A mentira no mito
Entre o que se quer deles e aquilo que são, uma distância enorme ilude os crédulos e desencoraja os desconfiados. Quase por regra, vê-se depois que os mitos mentem. Mas com freqüência, tão depois, que a crença é levada ao túmulo, tornando-se irrefutável.
Sobra para póstumas gerações o trabalho de limpar o terreno, exibir o erro e as conseqüências da infertilidade mítica. Porque o mito é infértil até a mentira nele contida vir a ser aceita como tal – e do erro reconhecido brote a remissão de uma ilusão que se desfaz.

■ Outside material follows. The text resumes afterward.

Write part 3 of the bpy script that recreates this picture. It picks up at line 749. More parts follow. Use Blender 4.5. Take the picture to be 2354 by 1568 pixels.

Quanto maior o tempo de uso, mais dolorosa a desintoxicação. O mito é uma droga cuja ação prolongada provoca extenso dano social. Dano causado pelo fato de que o mito se compartilha, embora a cegueira que o fortaleça pareça o fruto de fé ou escolha individual. O mito é como um pão que não existe, e se divide. Sem dúvida, o milagre dos mitos é o alimento mítico.
Se o que vem a ser importante termina surgindo apesar de algo que lhe barra a passagem, como pregava Nietzsche, podemos dizer que a realidade muda apesar dos mitos. Pode até demorar, mas a verdade toma o lugar da mentira. O imutável desmorona, o falso se esfacela, consumidos pelo tempo – seja a hipótese científica, seja a visão histórica sustentadas desta forma.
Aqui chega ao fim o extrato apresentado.